● DATA PROVIDED
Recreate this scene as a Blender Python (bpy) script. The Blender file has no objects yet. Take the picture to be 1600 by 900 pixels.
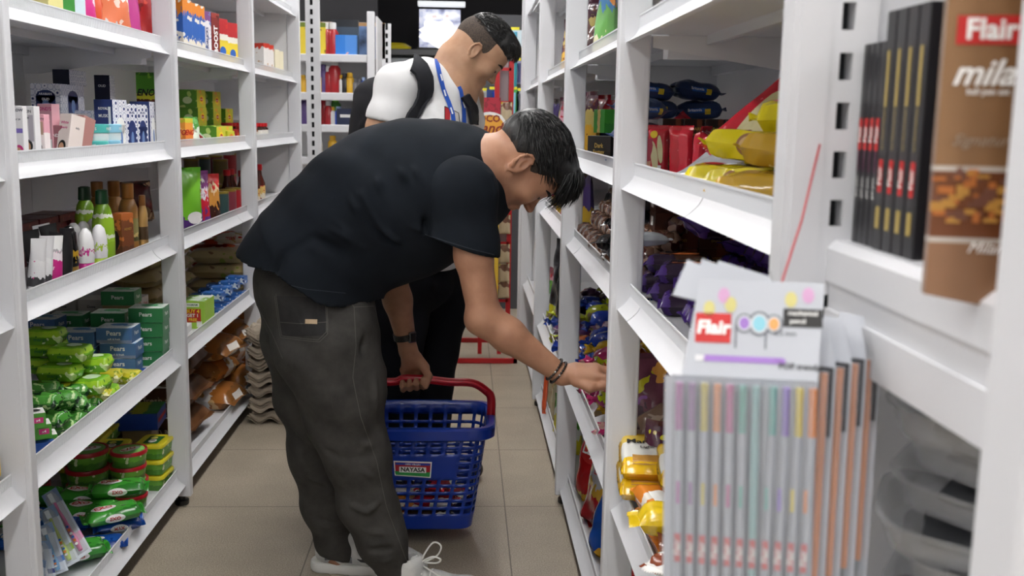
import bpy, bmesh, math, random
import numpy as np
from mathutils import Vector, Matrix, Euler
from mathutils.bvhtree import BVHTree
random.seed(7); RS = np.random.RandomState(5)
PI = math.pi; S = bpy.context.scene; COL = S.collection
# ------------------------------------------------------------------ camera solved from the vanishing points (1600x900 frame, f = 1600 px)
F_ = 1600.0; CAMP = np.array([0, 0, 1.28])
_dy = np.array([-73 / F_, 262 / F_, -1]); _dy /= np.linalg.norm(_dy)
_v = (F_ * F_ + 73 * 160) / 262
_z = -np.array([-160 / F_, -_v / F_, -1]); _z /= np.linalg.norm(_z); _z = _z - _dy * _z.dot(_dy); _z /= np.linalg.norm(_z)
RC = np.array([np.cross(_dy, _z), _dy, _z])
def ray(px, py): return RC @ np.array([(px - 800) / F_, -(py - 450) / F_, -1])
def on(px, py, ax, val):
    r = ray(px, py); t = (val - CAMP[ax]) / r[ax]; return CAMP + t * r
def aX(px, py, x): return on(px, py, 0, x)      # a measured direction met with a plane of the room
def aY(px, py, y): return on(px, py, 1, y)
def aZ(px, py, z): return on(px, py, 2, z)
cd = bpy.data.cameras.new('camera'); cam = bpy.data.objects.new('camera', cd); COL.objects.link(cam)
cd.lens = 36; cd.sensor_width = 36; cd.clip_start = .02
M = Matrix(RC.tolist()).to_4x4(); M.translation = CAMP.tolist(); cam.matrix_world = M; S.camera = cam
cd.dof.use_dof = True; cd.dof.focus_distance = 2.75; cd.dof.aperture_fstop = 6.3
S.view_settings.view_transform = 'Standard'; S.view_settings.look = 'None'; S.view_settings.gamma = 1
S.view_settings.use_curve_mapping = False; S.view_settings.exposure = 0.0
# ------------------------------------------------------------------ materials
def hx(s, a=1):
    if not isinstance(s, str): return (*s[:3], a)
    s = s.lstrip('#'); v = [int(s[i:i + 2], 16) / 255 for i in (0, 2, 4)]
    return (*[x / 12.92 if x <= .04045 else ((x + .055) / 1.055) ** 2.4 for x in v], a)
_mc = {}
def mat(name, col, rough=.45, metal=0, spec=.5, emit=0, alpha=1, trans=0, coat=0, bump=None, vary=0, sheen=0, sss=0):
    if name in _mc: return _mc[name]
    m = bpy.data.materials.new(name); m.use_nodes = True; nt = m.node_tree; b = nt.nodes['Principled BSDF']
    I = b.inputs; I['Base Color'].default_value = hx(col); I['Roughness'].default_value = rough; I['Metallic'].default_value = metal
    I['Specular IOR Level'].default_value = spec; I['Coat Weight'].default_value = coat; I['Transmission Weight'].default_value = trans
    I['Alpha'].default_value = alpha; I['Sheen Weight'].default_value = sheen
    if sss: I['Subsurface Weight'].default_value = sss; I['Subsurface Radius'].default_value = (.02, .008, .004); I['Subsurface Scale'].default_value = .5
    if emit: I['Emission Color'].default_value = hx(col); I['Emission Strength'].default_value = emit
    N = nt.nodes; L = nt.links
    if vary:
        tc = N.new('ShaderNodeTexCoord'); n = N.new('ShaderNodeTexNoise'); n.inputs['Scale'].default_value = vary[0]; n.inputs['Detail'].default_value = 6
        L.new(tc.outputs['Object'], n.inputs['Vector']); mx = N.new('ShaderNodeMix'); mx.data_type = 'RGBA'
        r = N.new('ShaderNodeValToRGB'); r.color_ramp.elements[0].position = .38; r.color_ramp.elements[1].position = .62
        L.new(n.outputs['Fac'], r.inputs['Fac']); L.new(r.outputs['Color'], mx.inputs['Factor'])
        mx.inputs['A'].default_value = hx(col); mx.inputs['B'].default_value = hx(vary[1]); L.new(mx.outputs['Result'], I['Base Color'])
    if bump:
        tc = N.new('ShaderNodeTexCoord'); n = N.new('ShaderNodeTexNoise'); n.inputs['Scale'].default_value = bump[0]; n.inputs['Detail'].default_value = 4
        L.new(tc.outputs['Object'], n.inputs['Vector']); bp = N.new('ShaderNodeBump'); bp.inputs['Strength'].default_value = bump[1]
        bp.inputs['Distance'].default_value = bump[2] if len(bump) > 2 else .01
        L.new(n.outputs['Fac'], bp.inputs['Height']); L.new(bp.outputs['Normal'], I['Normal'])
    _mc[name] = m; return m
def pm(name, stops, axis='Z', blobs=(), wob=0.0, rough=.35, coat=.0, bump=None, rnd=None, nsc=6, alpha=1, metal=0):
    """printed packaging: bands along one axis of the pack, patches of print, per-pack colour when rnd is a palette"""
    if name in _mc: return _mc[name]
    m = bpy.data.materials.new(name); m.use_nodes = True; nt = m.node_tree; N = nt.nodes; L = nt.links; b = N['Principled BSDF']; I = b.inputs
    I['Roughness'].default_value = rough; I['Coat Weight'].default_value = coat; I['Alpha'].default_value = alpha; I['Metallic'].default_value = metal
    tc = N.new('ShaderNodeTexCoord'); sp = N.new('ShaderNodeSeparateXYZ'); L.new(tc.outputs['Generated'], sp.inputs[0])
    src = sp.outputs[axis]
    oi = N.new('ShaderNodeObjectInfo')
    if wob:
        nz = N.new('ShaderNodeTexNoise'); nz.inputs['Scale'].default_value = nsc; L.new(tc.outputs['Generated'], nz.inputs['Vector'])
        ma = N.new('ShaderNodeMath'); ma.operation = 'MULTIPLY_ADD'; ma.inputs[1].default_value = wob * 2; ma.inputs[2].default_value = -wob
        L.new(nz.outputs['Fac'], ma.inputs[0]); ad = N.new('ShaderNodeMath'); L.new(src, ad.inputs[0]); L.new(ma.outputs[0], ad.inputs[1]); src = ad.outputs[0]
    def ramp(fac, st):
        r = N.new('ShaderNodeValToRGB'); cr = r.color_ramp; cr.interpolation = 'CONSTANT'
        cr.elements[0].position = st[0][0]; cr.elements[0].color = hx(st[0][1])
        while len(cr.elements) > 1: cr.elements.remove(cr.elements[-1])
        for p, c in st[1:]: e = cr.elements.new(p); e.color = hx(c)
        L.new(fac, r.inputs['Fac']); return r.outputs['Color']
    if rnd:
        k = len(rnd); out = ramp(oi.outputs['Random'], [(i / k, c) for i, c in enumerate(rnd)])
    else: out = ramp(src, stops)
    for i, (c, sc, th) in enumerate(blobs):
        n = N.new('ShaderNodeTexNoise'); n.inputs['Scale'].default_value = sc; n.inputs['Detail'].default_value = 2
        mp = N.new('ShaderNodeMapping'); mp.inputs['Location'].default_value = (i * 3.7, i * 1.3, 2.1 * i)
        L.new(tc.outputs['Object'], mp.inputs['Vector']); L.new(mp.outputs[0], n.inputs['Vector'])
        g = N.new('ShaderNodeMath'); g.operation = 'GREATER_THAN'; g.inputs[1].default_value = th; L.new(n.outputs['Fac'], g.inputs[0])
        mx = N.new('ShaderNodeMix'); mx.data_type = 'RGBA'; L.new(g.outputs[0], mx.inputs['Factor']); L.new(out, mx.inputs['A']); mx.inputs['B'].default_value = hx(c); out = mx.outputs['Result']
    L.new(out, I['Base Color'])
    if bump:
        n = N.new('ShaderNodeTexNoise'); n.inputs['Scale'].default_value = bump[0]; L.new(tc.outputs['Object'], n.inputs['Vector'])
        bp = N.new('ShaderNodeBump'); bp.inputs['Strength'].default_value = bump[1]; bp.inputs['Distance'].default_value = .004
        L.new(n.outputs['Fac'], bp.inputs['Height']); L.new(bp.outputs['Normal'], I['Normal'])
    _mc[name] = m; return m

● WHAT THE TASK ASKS
Using the data above, write out every line exactly, leaving the images behind.

● ANSWER IN FULL
Recreate this scene as a Blender Python (bpy) script. The Blender file has no objects yet. Take the picture to be 1600 by 900 pixels.
import bpy, bmesh, math, random
import numpy as np
from mathutils import Vector, Matrix, Euler
from mathutils.bvhtree import BVHTree
random.seed(7); RS = np.random.RandomState(5)
PI = math.pi; S = bpy.context.scene; COL = S.collection
# ------------------------------------------------------------------ camera solved from the vanishing points (1600x900 frame, f = 1600 px)
F_ = 1600.0; CAMP = np.array([0, 0, 1.28])
_dy = np.array([-73 / F_, 262 / F_, -1]); _dy /= np.linalg.norm(_dy)
_v = (F_ * F_ + 73 * 160) / 262
_z = -np.array([-160 / F_, -_v / F_, -1]); _z /= np.linalg.norm(_z); _z = _z - _dy * _z.dot(_dy); _z /= np.linalg.norm(_z)
RC = np.array([np.cross(_dy, _z), _dy, _z])
def ray(px, py): return RC @ np.array([(px - 800) / F_, -(py - 450) / F_, -1])
def on(px, py, ax, val):
    r = ray(px, py); t = (val - CAMP[ax]) / r[ax]; return CAMP + t * r
def aX(px, py, x): return on(px, py, 0, x)      # a measured direction met with a plane of the room
def aY(px, py, y): return on(px, py, 1, y)
def aZ(px, py, z): return on(px, py, 2, z)
cd = bpy.data.cameras.new('camera'); cam = bpy.data.objects.new('camera', cd); COL.objects.link(cam)
cd.lens = 36; cd.sensor_width = 36; cd.clip_start = .02
M = Matrix(RC.tolist()).to_4x4(); M.translation = CAMP.tolist(); cam.matrix_world = M; S.camera = cam
cd.dof.use_dof = True; cd.dof.focus_distance = 2.75; cd.dof.aperture_fstop = 6.3
S.view_settings.view_transform = 'Standard'; S.view_settings.look = 'None'; S.view_settings.gamma = 1
S.view_settings.use_curve_mapping = False; S.view_settings.exposure = 0.0
# ------------------------------------------------------------------ materials
def hx(s, a=1):
    if not isinstance(s, str): return (*s[:3], a)
    s = s.lstrip('#'); v = [int(s[i:i + 2], 16) / 255 for i in (0, 2, 4)]
    return (*[x / 12.92 if x <= .04045 else ((x + .055) / 1.055) ** 2.4 for x in v], a)
_mc = {}
def mat(name, col, rough=.45, metal=0, spec=.5, emit=0, alpha=1, trans=0, coat=0, bump=None, vary=0, sheen=0, sss=0):
    if name in _mc: return _mc[name]
    m = bpy.data.materials.new(name); m.use_nodes = True; nt = m.node_tree; b = nt.nodes['Principled BSDF']
    I = b.inputs; I['Base Color'].default_value = hx(col); I['Roughness'].default_value = rough; I['Metallic'].default_value = metal
    I['Specular IOR Level'].default_value = spec; I['Coat Weight'].default_value = coat; I['Transmission Weight'].default_value = trans
    I['Alpha'].default_value = alpha; I['Sheen Weight'].default_value = sheen
    if sss: I['Subsurface Weight'].default_value = sss; I['Subsurface Radius'].default_value = (.02, .008, .004); I['Subsurface Scale'].default_value = .5
    if emit: I['Emission Color'].default_value = hx(col); I['Emission Strength'].default_value = emit
    N = nt.nodes; L = nt.links
    if vary:
        tc = N.new('ShaderNodeTexCoord'); n = N.new('ShaderNodeTexNoise'); n.inputs['Scale'].default_value = vary[0]; n.inputs['Detail'].default_value = 6
        L.new(tc.outputs['Object'], n.inputs['Vector']); mx = N.new('ShaderNodeMix'); mx.data_type = 'RGBA'
        r = N.new('ShaderNodeValToRGB'); r.color_ramp.elements[0].position = .38; r.color_ramp.elements[1].position = .62
        L.new(n.outputs['Fac'], r.inputs['Fac']); L.new(r.outputs['Color'], mx.inputs['Factor'])
        mx.inputs['A'].default_value = hx(col); mx.inputs['B'].default_value = hx(vary[1]); L.new(mx.outputs['Result'], I['Base Color'])
    if bump:
        tc = N.new('ShaderNodeTexCoord'); n = N.new('ShaderNodeTexNoise'); n.inputs['Scale'].default_value = bump[0]; n.inputs['Detail'].default_value = 4
        L.new(tc.outputs['Object'], n.inputs['Vector']); bp = N.new('ShaderNodeBump'); bp.inputs['Strength'].default_value = bump[1]
        bp.inputs['Distance'].default_value = bump[2] if len(bump) > 2 else .01
        L.new(n.outputs['Fac'], bp.inputs['Height']); L.new(bp.outputs['Normal'], I['Normal'])
    _mc[name] = m; return m
def pm(name, stops, axis='Z', blobs=(), wob=0.0, rough=.35, coat=.0, bump=None, rnd=None, nsc=6, alpha=1, metal=0):
    """printed packaging: bands along one axis of the pack, patches of print, per-pack colour when rnd is a palette"""
    if name in _mc: return _mc[name]
    m = bpy.data.materials.new(name); m.use_nodes = True; nt = m.node_tree; N = nt.nodes; L = nt.links; b = N['Principled BSDF']; I = b.inputs
    I['Roughness'].default_value = rough; I['Coat Weight'].default_value = coat; I['Alpha'].default_value = alpha; I['Metallic'].default_value = metal
    tc = N.new('ShaderNodeTexCoord'); sp = N.new('ShaderNodeSeparateXYZ'); L.new(tc.outputs['Generated'], sp.inputs[0])
    src = sp.outputs[axis]
    oi = N.new('ShaderNodeObjectInfo')
    if wob:
        nz = N.new('ShaderNodeTexNoise'); nz.inputs['Scale'].default_value = nsc; L.new(tc.outputs['Generated'], nz.inputs['Vector'])
        ma = N.new('ShaderNodeMath'); ma.operation = 'MULTIPLY_ADD'; ma.inputs[1].default_value = wob * 2; ma.inputs[2].default_value = -wob
        L.new(nz.outputs['Fac'], ma.inputs[0]); ad = N.new('ShaderNodeMath'); L.new(src, ad.inputs[0]); L.new(ma.outputs[0], ad.inputs[1]); src = ad.outputs[0]
    def ramp(fac, st):
        r = N.new('ShaderNodeValToRGB'); cr = r.color_ramp; cr.interpolation = 'CONSTANT'
        cr.elements[0].position = st[0][0]; cr.elements[0].color = hx(st[0][1])
        while len(cr.elements) > 1: cr.elements.remove(cr.elements[-1])
        for p, c in st[1:]: e = cr.elements.new(p); e.color = hx(c)
        L.new(fac, r.inputs['Fac']); return r.outputs['Color']
    if rnd:
        k = len(rnd); out = ramp(oi.outputs['Random'], [(i / k, c) for i, c in enumerate(rnd)])
    else: out = ramp(src, stops)
    for i, (c, sc, th) in enumerate(blobs):
        n = N.new('ShaderNodeTexNoise'); n.inputs['Scale'].default_value = sc; n.inputs['Detail'].default_value = 2
        mp = N.new('ShaderNodeMapping'); mp.inputs['Location'].default_value = (i * 3.7, i * 1.3, 2.1 * i)
        L.new(tc.outputs['Object'], mp.inputs['Vector']); L.new(mp.outputs[0], n.inputs['Vector'])
        g = N.new('ShaderNodeMath'); g.operation = 'GREATER_THAN'; g.inputs[1].default_value = th; L.new(n.outputs['Fac'], g.inputs[0])
        mx = N.new('ShaderNodeMix'); mx.data_type = 'RGBA'; L.new(g.outputs[0], mx.inputs['Factor']); L.new(out, mx.inputs['A']); mx.inputs['B'].default_value = hx(c); out = mx.outputs['Result']
    L.new(out, I['Base Color'])
    if bump:
        n = N.new('ShaderNodeTexNoise'); n.inputs['Scale'].default_value = bump[0]; L.new(tc.outputs['Object'], n.inputs['Vector'])
        bp = N.new('ShaderNodeBump'); bp.inputs['Strength'].default_value = bump[1]; bp.inputs['Distance'].default_value = .004
        L.new(n.outputs['Fac'], bp.inputs['Height']); L.new(bp.outputs['Normal'], I['Normal'])
    _mc[name] = m; return m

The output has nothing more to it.